Alternativa correta: A.
Justificativa: o pensamento de Tomás de Aquino, assim como o da Escolástica em geral, era voltado para a harmonia entre a fé e a razão.
2. [Enem]
Ora, em todas as coisas ordenadas a algum fim, é preciso haver algum dirigente, pelo qual se atinja diretamente o devido fim. Com efeito, um navio, que se move para diversos lados pelo impulso dos ventos contrários, não chegaria ao fim de destino, se por indústria do piloto não fosse dirigido ao porto; ora, tem o homem um fim, para o qual se ordenam toda a sua vida e ação. Acontece, porém, agirem os homens de modos diversos em vista do fim, o que a própria diversidade dos esforços e ações humanas comprova. Portanto, precisa o homem de um dirigente para o fim.
AQUINO. T. Do reino ou do governo dos homens: ao rei do Chipre. Escritos políticos de São Tomás de Aquino. Petrópolis: Vozes, 1995 (adaptado).
No trecho citado, Tomás de Aquino justifica a monarquia como o regime de governo capaz de
a) refrear os movimentos religiosos contestatórios.
b) promover a atuação da sociedade civil na vida política.
c) unir a sociedade tendo em vista a realização do bem comum.
d) reformar a religião por meio do retorno à tradição helenística.

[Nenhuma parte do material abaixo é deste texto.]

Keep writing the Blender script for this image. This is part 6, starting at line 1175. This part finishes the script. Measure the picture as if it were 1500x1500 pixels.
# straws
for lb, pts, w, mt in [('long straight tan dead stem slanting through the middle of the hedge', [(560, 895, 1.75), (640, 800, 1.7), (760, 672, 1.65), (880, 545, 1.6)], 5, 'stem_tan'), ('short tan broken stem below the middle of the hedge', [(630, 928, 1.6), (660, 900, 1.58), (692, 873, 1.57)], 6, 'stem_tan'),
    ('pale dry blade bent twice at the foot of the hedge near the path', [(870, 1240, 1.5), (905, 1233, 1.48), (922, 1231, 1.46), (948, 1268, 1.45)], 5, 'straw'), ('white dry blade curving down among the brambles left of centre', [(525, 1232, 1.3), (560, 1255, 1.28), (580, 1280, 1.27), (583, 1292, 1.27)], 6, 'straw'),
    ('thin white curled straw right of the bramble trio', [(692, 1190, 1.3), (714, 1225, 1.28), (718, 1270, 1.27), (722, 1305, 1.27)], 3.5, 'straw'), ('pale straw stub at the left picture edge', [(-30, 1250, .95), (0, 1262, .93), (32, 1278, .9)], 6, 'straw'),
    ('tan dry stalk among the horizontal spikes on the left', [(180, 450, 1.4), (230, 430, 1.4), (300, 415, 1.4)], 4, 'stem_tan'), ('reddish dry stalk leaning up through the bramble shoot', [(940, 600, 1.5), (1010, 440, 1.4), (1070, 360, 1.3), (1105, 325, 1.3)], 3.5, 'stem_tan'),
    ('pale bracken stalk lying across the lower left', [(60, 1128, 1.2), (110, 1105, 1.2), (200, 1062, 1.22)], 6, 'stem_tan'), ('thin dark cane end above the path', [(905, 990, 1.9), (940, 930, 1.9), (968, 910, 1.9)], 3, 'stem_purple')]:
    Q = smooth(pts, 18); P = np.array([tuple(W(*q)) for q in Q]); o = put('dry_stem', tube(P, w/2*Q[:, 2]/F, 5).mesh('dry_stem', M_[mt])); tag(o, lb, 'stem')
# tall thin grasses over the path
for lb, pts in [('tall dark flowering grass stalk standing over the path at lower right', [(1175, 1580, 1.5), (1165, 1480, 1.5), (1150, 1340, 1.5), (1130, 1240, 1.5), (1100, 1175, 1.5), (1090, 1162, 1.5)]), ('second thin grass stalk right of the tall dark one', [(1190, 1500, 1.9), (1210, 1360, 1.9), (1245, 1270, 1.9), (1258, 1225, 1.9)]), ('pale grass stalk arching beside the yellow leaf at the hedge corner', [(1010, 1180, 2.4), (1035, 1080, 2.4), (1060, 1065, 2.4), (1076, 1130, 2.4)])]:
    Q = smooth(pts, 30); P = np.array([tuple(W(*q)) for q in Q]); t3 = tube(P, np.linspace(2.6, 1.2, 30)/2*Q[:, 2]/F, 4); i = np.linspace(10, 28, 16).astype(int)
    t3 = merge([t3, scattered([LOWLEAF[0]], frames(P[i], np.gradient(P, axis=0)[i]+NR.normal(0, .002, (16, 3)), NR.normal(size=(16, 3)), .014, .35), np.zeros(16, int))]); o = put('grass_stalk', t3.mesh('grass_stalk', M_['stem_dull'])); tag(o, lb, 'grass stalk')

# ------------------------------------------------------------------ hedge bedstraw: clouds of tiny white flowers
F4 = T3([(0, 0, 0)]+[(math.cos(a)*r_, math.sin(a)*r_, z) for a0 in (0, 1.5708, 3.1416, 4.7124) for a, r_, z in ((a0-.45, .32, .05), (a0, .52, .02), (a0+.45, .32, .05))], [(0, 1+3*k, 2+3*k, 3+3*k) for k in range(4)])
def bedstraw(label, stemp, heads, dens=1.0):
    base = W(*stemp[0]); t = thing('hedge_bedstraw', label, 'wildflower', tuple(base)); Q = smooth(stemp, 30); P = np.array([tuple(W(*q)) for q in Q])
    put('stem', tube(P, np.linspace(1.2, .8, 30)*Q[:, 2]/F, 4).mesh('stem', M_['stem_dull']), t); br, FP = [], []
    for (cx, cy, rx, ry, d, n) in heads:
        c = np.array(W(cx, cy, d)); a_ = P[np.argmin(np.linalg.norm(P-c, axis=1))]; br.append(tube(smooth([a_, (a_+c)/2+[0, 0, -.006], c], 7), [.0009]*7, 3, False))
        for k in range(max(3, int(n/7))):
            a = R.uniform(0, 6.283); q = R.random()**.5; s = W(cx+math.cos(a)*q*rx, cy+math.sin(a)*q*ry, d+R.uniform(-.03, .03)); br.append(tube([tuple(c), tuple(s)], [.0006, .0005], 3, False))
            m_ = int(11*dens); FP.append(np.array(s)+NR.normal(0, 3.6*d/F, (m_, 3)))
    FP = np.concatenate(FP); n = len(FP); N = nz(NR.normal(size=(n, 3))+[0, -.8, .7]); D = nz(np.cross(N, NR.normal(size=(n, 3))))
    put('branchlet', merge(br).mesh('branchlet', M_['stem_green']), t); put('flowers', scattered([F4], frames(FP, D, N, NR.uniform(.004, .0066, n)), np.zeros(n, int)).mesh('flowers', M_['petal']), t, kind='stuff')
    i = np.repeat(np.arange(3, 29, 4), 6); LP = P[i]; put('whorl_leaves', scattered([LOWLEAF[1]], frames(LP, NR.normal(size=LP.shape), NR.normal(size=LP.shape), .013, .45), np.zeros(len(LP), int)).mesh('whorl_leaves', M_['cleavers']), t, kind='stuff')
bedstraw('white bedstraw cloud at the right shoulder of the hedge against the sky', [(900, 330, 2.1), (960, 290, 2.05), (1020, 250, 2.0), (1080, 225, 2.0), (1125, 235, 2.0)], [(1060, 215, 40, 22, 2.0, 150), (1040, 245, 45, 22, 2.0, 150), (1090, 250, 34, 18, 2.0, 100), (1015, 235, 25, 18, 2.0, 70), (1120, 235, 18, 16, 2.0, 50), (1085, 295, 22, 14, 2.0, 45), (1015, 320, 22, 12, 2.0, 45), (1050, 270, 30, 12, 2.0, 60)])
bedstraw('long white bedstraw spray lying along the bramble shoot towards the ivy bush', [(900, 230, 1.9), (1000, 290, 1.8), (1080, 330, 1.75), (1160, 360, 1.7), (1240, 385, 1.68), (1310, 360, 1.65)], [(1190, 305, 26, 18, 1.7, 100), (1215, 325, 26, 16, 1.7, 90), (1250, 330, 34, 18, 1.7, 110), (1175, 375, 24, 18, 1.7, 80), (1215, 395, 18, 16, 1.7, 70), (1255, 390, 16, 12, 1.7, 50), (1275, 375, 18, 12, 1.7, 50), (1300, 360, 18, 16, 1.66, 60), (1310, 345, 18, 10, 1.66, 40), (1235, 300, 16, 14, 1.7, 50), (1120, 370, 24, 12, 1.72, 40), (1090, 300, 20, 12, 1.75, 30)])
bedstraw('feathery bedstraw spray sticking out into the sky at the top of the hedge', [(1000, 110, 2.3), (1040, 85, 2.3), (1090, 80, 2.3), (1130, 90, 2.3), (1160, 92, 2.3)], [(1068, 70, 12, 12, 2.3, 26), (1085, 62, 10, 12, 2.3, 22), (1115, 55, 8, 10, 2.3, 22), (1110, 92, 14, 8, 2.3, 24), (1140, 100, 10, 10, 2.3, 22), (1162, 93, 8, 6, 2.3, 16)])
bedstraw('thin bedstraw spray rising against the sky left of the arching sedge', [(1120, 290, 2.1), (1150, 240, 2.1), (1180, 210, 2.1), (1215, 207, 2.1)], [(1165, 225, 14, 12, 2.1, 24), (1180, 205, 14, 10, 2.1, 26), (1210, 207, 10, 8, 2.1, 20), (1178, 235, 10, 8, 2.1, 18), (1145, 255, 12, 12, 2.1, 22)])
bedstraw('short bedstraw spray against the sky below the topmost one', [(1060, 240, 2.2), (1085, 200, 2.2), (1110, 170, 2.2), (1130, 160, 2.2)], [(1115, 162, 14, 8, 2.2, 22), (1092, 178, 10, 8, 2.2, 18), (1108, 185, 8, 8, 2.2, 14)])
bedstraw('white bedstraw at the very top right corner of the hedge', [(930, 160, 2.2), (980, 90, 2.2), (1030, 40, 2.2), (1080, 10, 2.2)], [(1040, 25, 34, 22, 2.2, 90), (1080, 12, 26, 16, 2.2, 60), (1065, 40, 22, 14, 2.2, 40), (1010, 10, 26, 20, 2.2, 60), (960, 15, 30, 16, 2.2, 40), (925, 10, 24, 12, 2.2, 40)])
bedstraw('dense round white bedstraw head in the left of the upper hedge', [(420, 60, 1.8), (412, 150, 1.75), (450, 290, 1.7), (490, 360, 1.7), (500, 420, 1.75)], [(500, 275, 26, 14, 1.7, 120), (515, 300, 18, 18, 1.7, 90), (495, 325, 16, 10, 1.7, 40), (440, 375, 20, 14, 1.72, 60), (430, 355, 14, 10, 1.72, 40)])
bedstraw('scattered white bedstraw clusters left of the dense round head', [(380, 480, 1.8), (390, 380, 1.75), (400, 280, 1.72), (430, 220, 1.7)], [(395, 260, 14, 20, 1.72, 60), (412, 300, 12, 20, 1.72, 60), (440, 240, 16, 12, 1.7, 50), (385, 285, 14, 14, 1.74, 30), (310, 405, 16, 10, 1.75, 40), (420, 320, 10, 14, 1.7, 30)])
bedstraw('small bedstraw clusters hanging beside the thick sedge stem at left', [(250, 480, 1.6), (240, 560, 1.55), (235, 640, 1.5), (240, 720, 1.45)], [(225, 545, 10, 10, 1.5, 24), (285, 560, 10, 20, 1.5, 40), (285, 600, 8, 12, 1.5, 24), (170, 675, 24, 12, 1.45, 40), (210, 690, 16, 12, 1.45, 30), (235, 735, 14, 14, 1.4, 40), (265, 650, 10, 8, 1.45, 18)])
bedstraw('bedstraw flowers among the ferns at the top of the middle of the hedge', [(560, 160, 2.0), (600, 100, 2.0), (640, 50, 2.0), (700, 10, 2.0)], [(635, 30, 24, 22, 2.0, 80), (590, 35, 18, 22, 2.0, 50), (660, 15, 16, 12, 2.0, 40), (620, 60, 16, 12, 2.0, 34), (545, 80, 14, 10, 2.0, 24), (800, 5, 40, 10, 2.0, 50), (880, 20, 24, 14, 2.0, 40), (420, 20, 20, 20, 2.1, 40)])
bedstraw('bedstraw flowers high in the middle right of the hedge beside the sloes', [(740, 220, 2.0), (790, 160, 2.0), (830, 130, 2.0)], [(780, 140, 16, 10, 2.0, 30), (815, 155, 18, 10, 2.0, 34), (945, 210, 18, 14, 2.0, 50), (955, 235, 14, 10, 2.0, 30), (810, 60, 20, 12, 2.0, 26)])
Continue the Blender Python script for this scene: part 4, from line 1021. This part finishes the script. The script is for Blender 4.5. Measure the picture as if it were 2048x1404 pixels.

e) dissociar a relação política entre os poderes temporal e espiritual.
Alternativa correta: C.
Justificativa: Tomás de Aquino entendia que o papel da razão (intelecto) era fundamental para se organizar uma sociedade. Como os homens diferem em seus graus de perfeição, é preciso que, no reino da terra, tenha um que ordene a sociedade, exercitando a sua razão, para direcioná-la ao bem comum. Esse homem seria o monarca.